Dibattito sulla crisi: De Stefanis “dalla parte delle democrazia”

Iniziamo con questo articolo del nostro redattore Giovanni De Stefanis un “Dibattito sulla crisi” in cui ameremmo ospitare opinioni e punti di vista anche esterni alla redazione sulla crisi di sistema e di rappresentanza che connota la politica in questa fase storica.
Chiediamo a chi interviene possibilmente di affrontare il tema da un punto di vista “teorico” più che contingente proprio per la funzione di “laboratorio” che stiamo cercando di dare alla nostra presenza.

DALLA PARTE DELLA DEMOCRAZIA.

Al di là del ‘ magic moment ‘ che la nostra Costituzione – oggetto di veri e propri tentativi di manipolazione, spacciati per urgenti e indifferibili riforme – sta vivendo nella coscienza collettiva più accorta del Paese, c’è da rilevare che la mobilitazione in sua difesa può avere successo solo se l’ opinione pubblica si regolerà come… tutte le squadre che si prefiggono di vincere le partite e, non soltanto, di non perderle : adottando, cioè, una efficace strategia di attacco dopo aver individuato i punti deboli dell’ avversario.
Premesso che l’ avversario da battere, per una democrazia, è il rischio di una sua deriva oligarchica, dobbiamo chiederci se questa degenerazione – in atto un po’ in tutto il mondo e sotto gli occhi di tutti coloro che mantengono un minimo di attenzione e di curiosità per la politica – è il frutto inevitabile della definitiva vittoria del mercato, nella sua cinica versione ‘ globalizzatrice ‘, oppure è la spia del suo sostanziale fallimento, una sorta di colpo di coda da animale ferito.
Questa breve riflessione non ha l’ ambizione di dare una risposta a questo interrogativo.

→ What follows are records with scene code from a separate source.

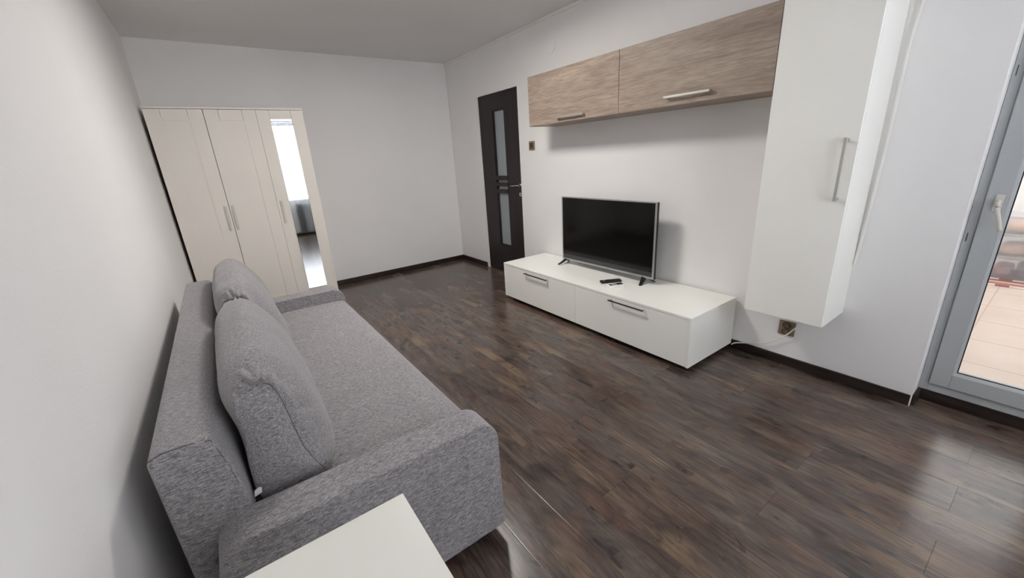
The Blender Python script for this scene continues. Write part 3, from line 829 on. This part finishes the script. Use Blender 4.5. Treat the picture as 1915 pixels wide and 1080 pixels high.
# ------------------------------------------------------------------ sofa
t = thing('sofa', 'grey melange fabric sofa bed along the left wall', 'sofa', (0.5, -2.97, 0))
def arm_outline(x0, x1, z0, z1, rf, rb, n=10):
    pts = [(x0, z0), (x1-0.01, z0), (x1, z0+0.01)]
    for k in range(n+1):
        a = k/n*PI/2; pts.append((x1-rf+rf*math.cos(a), z1-rf+rf*math.sin(a)))
    for k in range(n+1):
        a = PI/2+k/n*PI/2; pts.append((x0+rb+rb*math.cos(a), z1-rb+rb*math.sin(a)))
    return pts
for (ya, yb2) in ((-4.012, -3.888), (-1.992, -1.868)):
    bm = bmesh.new()
    prism(bm, arm_outline(0.143, 0.945, 0.05, 0.518, 0.085, 0.075), 'y', ya, yb2)
    obj('armrest', bm, M_fab, t, bevel=0.045, seg=6)
# seat
bm = bmesh.new()
SY0, SY1 = -3.886, -1.994
prism(bm, [(0.20, 0.265), (0.93, 0.265), (0.948, 0.29), (0.952, 0.35), (0.948, 0.40), (0.925, 0.425), (0.88, 0.433), (0.60, 0.438), (0.28, 0.436), (0.20, 0.43)], 'y', SY0, SY1)
obj('seat_cushion', bm, M_fab, t, bevel=0.012, seg=3)
bm = bmesh.new()
prism(bm, [(0.13, 0.05), (0.925, 0.05), (0.930, 0.255), (0.13, 0.255)], 'y', SY0, SY1)
obj('base', bm, M_fab, t, bevel=0.008)
# backrest
bm = bmesh.new()
prism(bm, [(0.075, 0.06), (0.072, 0.735), (0.085, 0.752), (0.18, 0.752), (0.203, 0.740), (0.222, 0.66), (0.233, 0.56), (0.236, 0.46), (0.225, 0.44), (0.19, 0.43), (0.128, 0.40), (0.128, 0.06)], 'y', -3.892, -1.99)
obj('backrest', bm, M_fab, t, bevel=0.012, seg=4)
bm = bmesh.new()
tube(bm, [(0.076, -3.8895, 0.741), (0.10, -3.8885, 0.7505), (0.15, -3.8885, 0.7515), (0.196, -3.8885, 0.742), (0.206, -3.8905, 0.70), (0.219, -3.8905, 0.62), (0.222, -3.8905, 0.57)], 0.0012, 6)
obj('seam', bm, M_seam, t, label='dark stitched seam')
for x, y in ((0.22, -3.93), (0.86, -3.93), (0.22, -1.94), (0.86, -1.94)):
    bm = bmesh.new(); tube(bm, [(x, y, 0.0), (x, y, 0.056)], [0.02, 0.026], 16)
    obj('leg', bm, M_blackm, t)

# back cushions
MID = [(0.02, 0.0), (0.12, -0.004), (0.205, 0.004), (0.240, 0.04), (0.248, 0.11), (0.232, 0.200), (0.200, 0.300), (0.150, 0.385), (0.100, 0.428), (0.045, 0.425), (-0.005, 0.385), (-0.022, 0.32), (-0.006, 0.24), (0.002, 0.15), (0.002, 0.05)]
END = [(0.025, 0.004), (0.10, 0.002), (0.165, 0.004), (0.182, 0.025), (0.165, 0.07), (0.146, 0.130), (0.134, 0.200), (0.124, 0.290), (0.104, 0.362), (0.065, 0.382), (0.034, 0.366), (0.022, 0.305), (0.010, 0.22), (0.004, 0.13), (0.004, 0.05)]
def cushion(y0, y1, seed, dz, label):
    t = thing('back_cushion', label, 'cushion', (0.36, (y0+y1)/2, 0.44), 'back cushions on the sofa')
    SUB = 12
    mid = catmull([Vector((a, 0, b_)) for a, b_ in MID], SUB, True)
    end = catmull([Vector((a, 0, b_)) for a, b_ in END], SUB, True)
    n = len(mid)
    zb, xb = 0.441, 0.242
    bm = bmesh.new(); rings = []
    MS = 120; CAP = 12
    ce = Vector((0.08, 0, 0.16))
    tip = Vector((0.068, 0, 0.38))
    def place(p, y):
        q = Vector((xb+p.x, y, zb+p.z*dz))
        # lean of the upper part over the backrest
        return q
    def disp(p, y, s):
        d_end = min(abs(y-y0), abs(y-y1))
        q = place(p, y)
        nn = noise.noise(Vector((q.x*5, q.y*4, q.z*5+seed)))*0.009
        nn += noise.noise(Vector((q.x*16, q.y*12, q.z*16+seed)))*0.0025
        c0 = Vector((xb+0.12, q.y, zb+0.18))
        dirn = (q-c0).normalized()
        # gathered folds where the top corner is pulled in
        dt = (Vector((p.x, 0, p.z))-tip).length
        r = math.sqrt(dt*dt+d_end*d_end)
        if r < 0.16:
            ang = math.atan2(d_end+0.002, p.x-tip.x)
            nn -= 0.016*math.exp(-(r/0.05)**2)*(1-abs(math.sin(ang*5+seed+3*noise.noise(q*14))))**1.3*(1 if s else 0.9)
            nn += 0.006*math.exp(-(r/0.05)**2)*math.sin(ang*11+seed)
            nn -= 0.006*math.exp(-(r/0.03)**2)
        # radiating tension folds along the front seam
        if p.x > 0.12 and d_end < 0.16 and s:
            nn -= 0.013*math.exp(-((d_end-0.015)/0.055)**2)*(1-abs(math.sin(p.z*24+seed+d_end*14+2*noise.noise(q*9))))**3
        # the filling rolls over the end seam like a lip, most at the gathered corner
        if s and d_end < 0.05:
            sg = -1 if abs(y-y0) < abs(y-y1) else 1
            wv_ = 1+0.8*noise.noise(Vector((p.x*60, p.z*60, seed)))
            tt = math.exp(-(dt/0.07)**2)
            frac = d_end/0.05
            q.y += sg*(0.020*tt+0.006)*wv_*math.sin(PI*min(1, frac*1.6)) if frac < 0.625 else 0
            q.z += 0.010*tt*wv_*math.sin(PI*frac)
        if p.x < 0.05 and q.z < 0.79: nn = min(nn, 0)
        if q.z < zb+0.02: nn = max(nn, 0)*0.2
        q += dirn*nn
        q.z = max(q.z, 0.4405)
        return q
    def capring(k, ybase, sgn):
        out = []
        y = ybase+sgn*(0.020*(1-k*k))
        for p in end:
            q = ce+(p-ce)*k
            out.append(bm.verts.new(disp(q, ybase, False)+Vector((0, y-ybase, 0))))
        return out
    c0v = bm.verts.new(disp(ce, y0, False)+Vector((0, -0.020, 0)))
    for k in range(1, CAP): rings.append(capring(k/CAP, y0, -1))
    first = len(rings)
    for i in range(MS+1):
        s = i/MS
        s = 0.5-0.5*math.cos(PI*s)
        y = y0+(y1-y0)*s
        d_end = min(y-y0, y1-y)
        w = 1-math.exp(-(d_end/0.045)**0.95) if d_end > 0 else 0.0
        w *= 1.0-0.06*math.sin(PI*s)*0
        rings.append([bm.verts.new(disp(end[j].lerp(mid[j], w), y, True)) for j in range(n)])
    for k in range(CAP-1, 0, -1): rings.append(capring(k/CAP, y1, 1))
    c1v = bm.verts.new(disp(ce, y1, False)+Vector((0, 0.020, 0)))
    for a, b_ in zip(rings, rings[1:]):
        for j in range(n): bm.faces.new((a[j], a[(j+1) % n], b_[(j+1) % n], b_[j]))
    for j in range(n):
        bm.faces.new((c0v, rings[0][(j+1) % n], rings[0][j])); bm.faces.new((c1v, rings[-1][j], rings[-1][(j+1) % n]))
    seam0 = [rings[first][j].co.copy() for j in range(n)]
    seam1 = [rings[first+MS][j].co.copy() for j in range(n)]
    obj('cover', bm, M_fab, t, smooth=True)
    for sm, sg in ((seam0, -1), (seam1, 1)):
        bm = bmesh.new()
        pts = [p+Vector((0, sg*0.0004, 0)) for p in sm]
        keep = pts[SUB*3:SUB*8+7]      # up the front edge to the gathered corner
        tube(bm, keep, 0.0010, 6)
        obj('seam', bm, M_seam, t, smooth=True, label='dark stitched seam')
    return t
c1 = cushion(-3.815, -2.975, 3.1, 1.0, 'grey back cushion nearer the white table, with a small white tag')
bm = bmesh.new()
for k in range(5):
    pass
prism(bm, [(0.240, 0.503), (0.259, 0.508), (0.261, 0.522), (0.255, 0.527), (0.243, 0.521)], 'y', -3.848, -3.845)
obj('care_tag', bm, M_tag, c1, label='small white care tag')
c2 = cushion(-2.935, -2.07, 8.7, 1.05, 'grey back cushion at the far end of the sofa, nearer the wardrobe')

# ------------------------------------------------------------------ white table at the bottom edge
t = thing('side_table', 'white table top at the bottom edge of the photo, beside the sofa arm', 'table', (0.27, -4.72, 0))
TZ = 0.735
bx('tabletop', (0.03, 0.510, -5.06, -4.346, TZ-0.02, TZ), M_tabletop, t, bevel=0.0015)
bx('apron', [(0.05, 0.49, -4.376, -4.362, TZ-0.08, TZ-0.0205), (0.05, 0.49, -5.046, -5.032, TZ-0.08, TZ-0.0205), (0.05, 0.064, -5.03, -4.378, TZ-0.08, TZ-0.0205), (0.476, 0.49, -5.03, -4.378, TZ-0.08, TZ-0.0205)], M_tabletop, t)
for x in (0.05, 0.45):
    for y in (-5.046, -4.402):
        bx('leg', (x, x+0.04, y, y+0.04, 0.0, TZ-0.0805), M_tabletop, t, bevel=0.002)

# ------------------------------------------------------------------ ceiling lamp, just above the frame
t = thing('ceiling_lamp', 'round white flush ceiling lamp in the middle of the ceiling', 'lamp', (LAMP[0], LAMP[1], H))
bm = bmesh.new(); tube(bm, [(LAMP[0], LAMP[1], H-0.001), (LAMP[0], LAMP[1], H-0.03), (LAMP[0], LAMP[1], H-0.06)], [0.28, 0.28, 0.275], 40)
obj('housing', bm, M_cable, t, smooth=False)
mt = bpy.data.materials.new('opal_diffuser'); mt.use_nodes = True
b = mt.node_tree.nodes['Principled BSDF']; b.inputs['Base Color'].default_value = (0.9, 0.88, 0.85, 1)
b.inputs['Emission Color'].default_value = (1.0, 0.955, 0.90, 1); b.inputs['Emission Strength'].default_value = 2.5
bm = bmesh.new(); tube(bm, [(LAMP[0], LAMP[1], H-0.0605), (LAMP[0], LAMP[1], H-0.075), (LAMP[0], LAMP[1], H-0.084)], [0.27, 0.265, 0.25], 40)
obj('diffuser', bm, mt, t, smooth=False)
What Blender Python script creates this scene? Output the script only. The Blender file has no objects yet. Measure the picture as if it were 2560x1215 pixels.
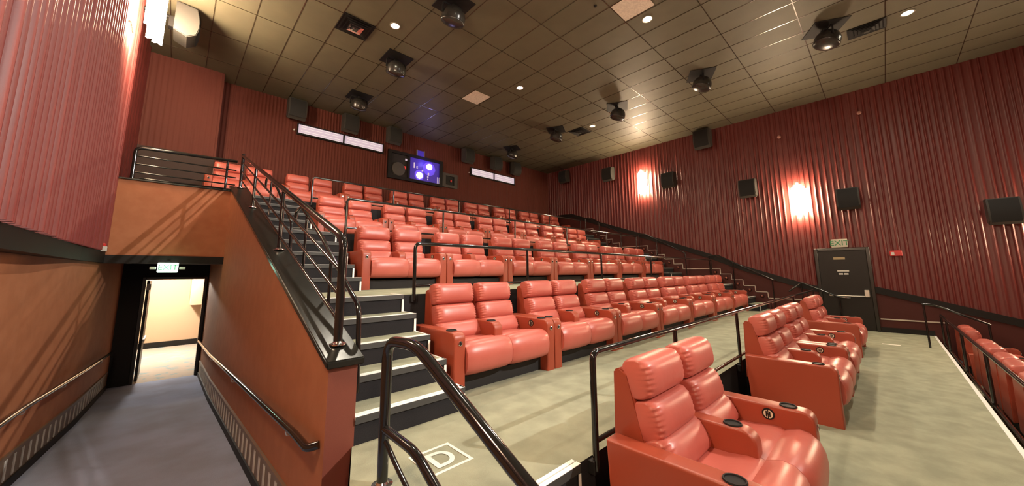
import bpy, bmesh, math, random
from mathutils import Vector, Matrix
random.seed(7)
SC = bpy.context.scene
COL = SC.collection
PI = math.pi

# ------------------------------------------------------------------ camera
def cam_axes(yaw, pit, rol):
    cy, sy, cp, sp = math.cos(yaw), math.sin(yaw), math.cos(pit), math.sin(pit)
    fwd = Vector((sy*cp, cy*cp, sp)); right = Vector((cy, -sy, 0)); up = right.cross(fwd)
    c, s = math.cos(rol), math.sin(rol)
    return (c*right + s*up, -s*right + c*up, fwd)
F_PX = 878.3
cd = bpy.data.cameras.new('camera'); cam = bpy.data.objects.new('camera', cd); COL.objects.link(cam)
cd.sensor_width = 36.0; cd.lens = 36.0*F_PX/2560.0
cd.shift_x = 0.0; cd.shift_y = -(607.5-556.06)/2560.0
cd.clip_start = 0.05; cd.clip_end = 100
r_, u_, f_ = cam_axes(0.7604, 0.14074, -0.00653)
m = Matrix(((r_.x, u_.x, -f_.x, 0), (r_.y, u_.y, -f_.y, 0), (r_.z, u_.z, -f_.z, 1.6), (0, 0, 0, 1)))
cam.matrix_world = m
SC.camera = cam

# ------------------------------------------------------------------ world, exposure
SC.view_settings.view_transform = 'Standard'; SC.view_settings.look = 'None'
SC.view_settings.gamma = 1.0; SC.view_settings.use_curve_mapping = False
SC.view_settings.exposure = 1.0
w = bpy.data.worlds.new('world'); SC.world = w; w.use_nodes = True
w.node_tree.nodes['Background'].inputs[0].default_value = (1.0, 0.85, 0.7, 1)
w.node_tree.nodes['Background'].inputs[1].default_value = 0.02

CEIL = 6.63
SCONCE_EMIT = 72.0
# x, y, watts of the recessed ceiling lamps; the strongest is the house light toward the screen
DOWNLIGHTS = [(2.81, 6.40, 150), (6.42, 6.40, 150), (10.08, 6.50, 80), (6.42, 2.76, 190), (10.03, -0.84, 140),
              (6.42, -4.9, 1900), (10.03, -4.4, 70), (2.81, 2.76, 190), (6.42, -0.84, 170)]  # entries after the house light are unseen, added as fill on the lamp spacing

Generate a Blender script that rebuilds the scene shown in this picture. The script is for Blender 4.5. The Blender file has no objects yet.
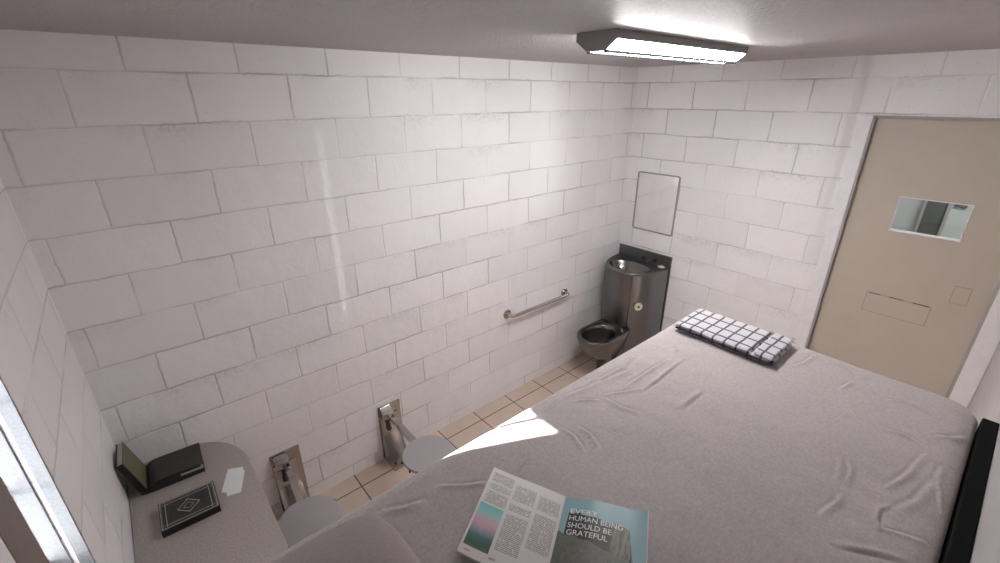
import bpy, bmesh, math, random
from mathutils import Vector, Matrix, noise
random.seed(7)
SC = bpy.context.scene
COL = SC.collection
PI = math.pi

# ------------------------------------------------------------------ helpers
def link(o):
    COL.objects.link(o); return o

def obj(name, bm, mat, parent=None, smooth=None, bevel=None, seg=2):
    me = bpy.data.meshes.new(name)
    bmesh.ops.recalc_face_normals(bm, faces=bm.faces[:])
    bm.to_mesh(me); bm.free()
    if mat is not None: me.materials.append(mat)
    o = link(bpy.data.objects.new(name, me))
    if parent is not None: o.parent = parent
    if smooth is not None:
        me.shade_smooth()
        if smooth < 180: me.set_sharp_from_angle(angle=math.radians(smooth))
    if bevel:
        m = o.modifiers.new('bevel', 'BEVEL'); m.width = bevel; m.segments = seg
        m.limit_method = 'ANGLE'; m.angle_limit = math.radians(40)
    return o

def thing(name, label, cat, loc=(0, 0, 0), rotz=0.0, group=None):
    o = link(bpy.data.objects.new(name, None))
    o.empty_display_size = 0.05
    o.location = loc; o.rotation_euler = (0, 0, rotz)
    tag(o, label, cat, group); return o

def tag(o, label, cat, group=None):
    o['label'] = label; o['category'] = cat
    if group: o['group'] = group
    return o

def struct(o, label=None, cat=None):
    o['kind'] = 'structure'
    if label: o['label'] = label
    if cat: o['category'] = cat
    return o

def B(): return bmesh.new()

def box(bm, x0, x1, y0, y1, z0, z1):
    vs = [bm.verts.new(p) for p in ((x0,y0,z0),(x1,y0,z0),(x1,y1,z0),(x0,y1,z0),(x0,y0,z1),(x1,y0,z1),(x1,y1,z1),(x0,y1,z1))]
    for f in ((3,2,1,0),(4,5,6,7),(0,1,5,4),(1,2,6,5),(2,3,7,6),(3,0,4,7)):
        bm.faces.new([vs[i] for i in f])
    return bm

def loft(bm, rings, cap0=True, cap1=True, closed=True):
    R = [[bm.verts.new(p) for p in r] for r in rings]
    n = len(R[0])
    for a, b in zip(R, R[1:]):
        for i in range(n if closed else n-1):
            j = (i+1) % n
            bm.faces.new((a[i], a[j], b[j], b[i]))
    if cap0: bm.faces.new(list(reversed(R[0])))
    if cap1: bm.faces.new(R[-1])
    return R

def frame_of(d):
    d = Vector(d).normalized()
    a = Vector((0,0,1)) if abs(d.z) < .9 else Vector((1,0,0))
    u = d.cross(a).normalized(); v = d.cross(u).normalized()
    return u, v

def cyl(bm, p0, p1, r0, r1=None, seg=20):
    r1 = r0 if r1 is None else r1
    p0, p1 = Vector(p0), Vector(p1); u, v = frame_of(p1-p0)
    ring = lambda p, r: [p + u*(r*math.cos(2*PI*i/seg)) + v*(r*math.sin(2*PI*i/seg)) for i in range(seg)]
    loft(bm, [ring(p0, r0), ring(p1, r1)]); return bm

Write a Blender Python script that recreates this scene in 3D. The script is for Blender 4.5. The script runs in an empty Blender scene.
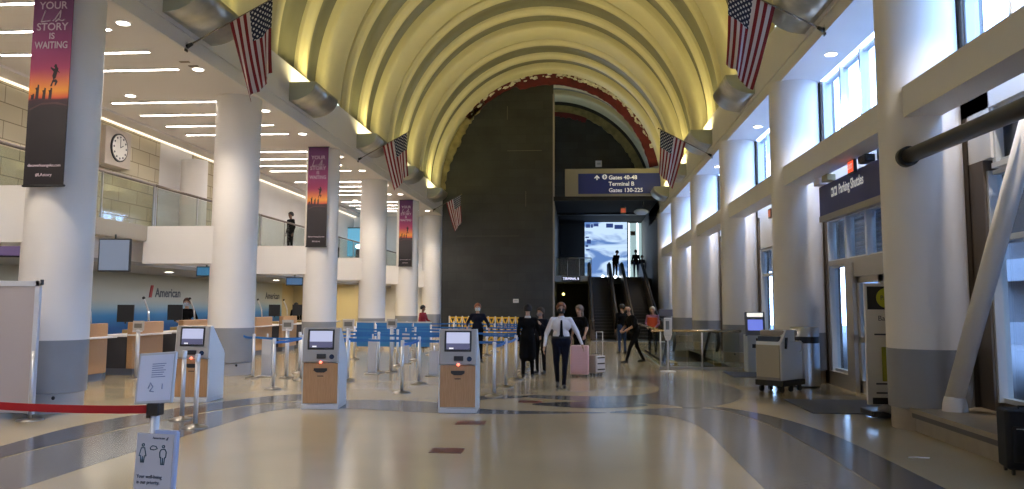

Certo è che appare davvero inspiegabile – sulla base di quelle che pensavamo essere le reazioni ‘ canoniche ‘ in congiunture di questa gravità – che una crisi planetaria del sistema capitalistico, come quella che stiamo vivendo da oltre 5 anni, non abbia determinato – per esempio – un’ affermazione ( elettorale e non solo ) dei vari schieramenti progressisti che di un modello di sviluppo alternativo a quello capitalistico fanno, o…dovrebbero fare, la loro bandiera.
Questa assenza di reazione, da parte dell’ opinione pubblica, può spiegarsi – certo – come un graduale processo di imborghesimento delle coscienze ma, anche, come semplice pigrizia intellettuale, come rinuncia a qualsiasi approfondimento e come comoda e incondizionata resa a quella che si è rivelata essere – almeno in casa nostra – la lettura più accreditata della crisi. E, cioè, l’ assoluta mancanza di spirito di servizio da parte delle classi dirigenti – nei partiti come nelle istituzioni – degenerate tutte in caste ( inevitabilmente oligarchiche ) di privilegiati, per di più corrotti.
Ecco, se riuscissimo a convogliare tutto il livore – legittimo, per carità – che i cittadini nutrono nei confronti della politica e dei suoi principali attori, in direzione dei disvalori che il ‘ pensiero unico liberista ha ormai introdotto nella nostra cultura e nei nostri comportamenti, io credo che tutto il fronte progressista ne trarrebbe un grande vantaggio perchè sarebbe costretto ad accantonare il vecchio e ormai insopportabile stile propagandistico di fare politica per inaugurare una stagione di nuove forme di partecipazione democratica, più laiche e meno ideologiche, via maestra per un recupero di valori etici, culturali e sociali.
Senza dei quali valori – anche con la classe politica più irreprensibile e meno autoreferenziale di questo mondo – sono personalmente convinto che avremmo enormi e, forse, insormontabili difficoltà a realizzare quel formidabile secondo comma dell’ art.3 della Costituzione che attribuisce alla ‘ Repubblica ‘, cioè a tutti noi, “ il compito di rimuovere gli ostacoli di ordine economico e sociale che, limitando di fatto la libertà e l’ eguaglianza dei cittadini, impediscono il pieno sviluppo della persona umana e l’ effettiva partecipazione di tutti i lavoratori all’ organizzazione politica, economica e sociale del Paese “.
“ Dobbiamo crescere “ – scrive Gustavo Zagrebelsky – “ diffondendo consapevolezza e cultura politica, fino a costituire una massa critica di cui non sia possibile non tenere conto, da parte di chi cerca il consenso e chiede il nostro voto per entrare nelle istituzioni. Per questo dobbiamo riuscire a spiegare ai molti che la questione democratica è fondamentale; che non possiamo rassegnarci “.